Compressor moisture example

I’m not taking sides on this topic, I’m not an engineer, chemist, physicist etc. but I do know where I work we have many types of compressors ( centrifugal, screw, lobe, and multiple piston ) and most if not all are never taken offline, ( 24/7/365 ) unless for a outage or repairs! now some, mostly the centrifugal comp. we don’t care about output moisture but input moisture is the concern because of the erosion and wear on the impellers and diffuser, some of the other compressors it’s output moisture because we use it for instrument air and other critical uses!, either way we use many different types of separating the moisture/condensation from said compressors such as prefilters/after filters, cyclone separator’s, moisture traps, scrubbers, desiccant Dryers, After coolers etc. to the point, the higher the humidity the more moisture we get out of the pre and or after filters/traps/separators/scrubbers/coolers higher dew point of desiccant dryers, and so on, Just my observation, mind you we go from very humid summers to dryer winters. I will say this, I’ve never heard one of our engineers or contractors say your Air compressor is making to much moisture or water!
 
Hi,

The user manual has several tables to be used to determine the filter life. The variables are humidity, volume, and fill pressure. They then specify a max widget gain to determine when the filter is saturated. Gaining the 8 grams over 10 months and 11 fills seems to be in spec.

I don’t think you have to worry about humidity when you are shooting since the air is decompressing and you are pushing dry air out. That said I shot about 300 rounds fairly rapidly yesterday and did get some condensation on the outside of the LDC. Pretty sure any condensation would be on the outside of the barrel.
 
Yeah condensation is expected -- decompression results in cooling, compressor results in heating. It's the whole refridgeration loop used in HVAC but applied to air guns. Filling a vessel causes a temperature rise, decompressing a vessel results in temperature reduction. Shooting 300 rounds rapidly will absolutely cause the barrel and LDC to cool. Seen it many times here in the South East when shooting outside in higher humidity.

Sadly it has nothing to do with the quality of the air in the vessel and more so the physics behind entropy exchange, pressures, volumes, Charles' Law, Boyles Law, etc.

All the best and thank you for your post!
 
Yeah condensation is expected -- decompression results in cooling, compressor results in heating. It's the whole refridgeration loop used in HVAC but applied to air guns. Filling a vessel causes a temperature rise, decompressing a vessel results in temperature reduction. Shooting 300 rounds rapidly will absolutely cause the barrel and LDC to cool. Seen it many times here in the South East when shooting outside in higher humidity.

Sadly it has nothing to do with the quality of the air in the vessel and more so the physics behind entropy exchange, pressures, volumes, Charles' Law, Boyles Law, etc.

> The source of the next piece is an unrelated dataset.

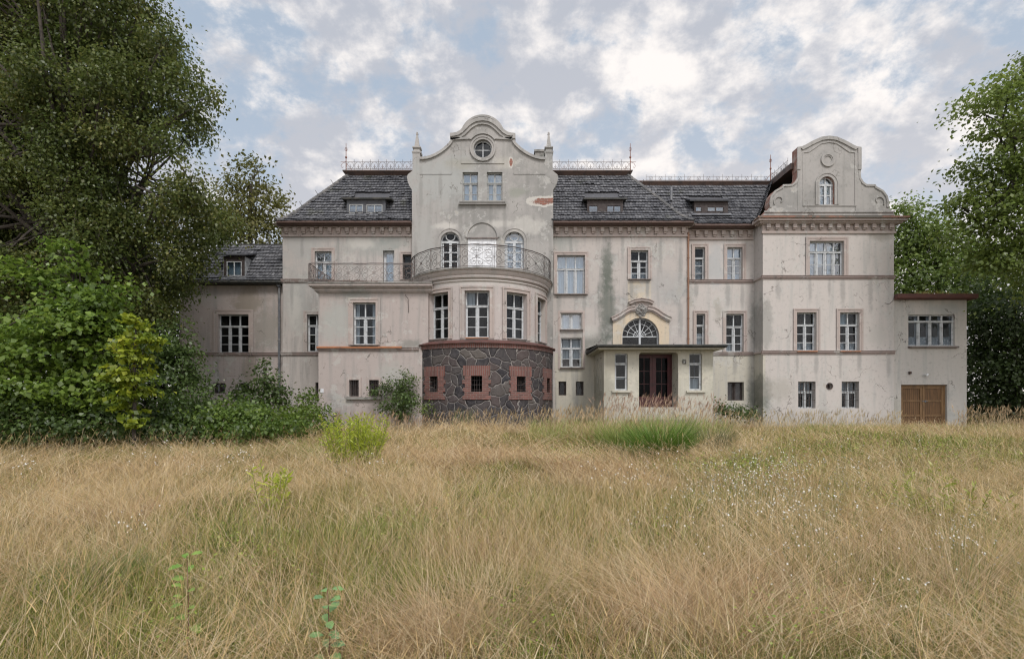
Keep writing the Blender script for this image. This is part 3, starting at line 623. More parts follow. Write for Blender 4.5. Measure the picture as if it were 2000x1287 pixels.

All the best and thank you for your post!

I believe that it is confusion about this process that has led to the misconception by people who should know better, that heat build up in hand-pumps hand compressors, magically make water that wouldn't otherwise occur in a cold machine.😉
 
Yeah condensation is expected -- decompression results in cooling, compressor results in heating. It's the whole refridgeration loop used in HVAC but applied to air guns. Filling a vessel causes a temperature rise, decompressing a vessel results in temperature reduction. Shooting 300 rounds rapidly will absolutely cause the barrel and LDC to cool. Seen it many times here in the South East when shooting outside in higher humidity.

Sadly it has nothing to do with the quality of the air in the vessel and more so the physics behind entropy exchange, pressures, volumes, Charles' Law, Boyles Law, etc.

All the best and thank you for your post!

Nothing incorrect in what you stated. However in the HV AC system vast majority of the cooling effect is from the heat of vaporization changing the refrigerant from a liquid form to a vapor form.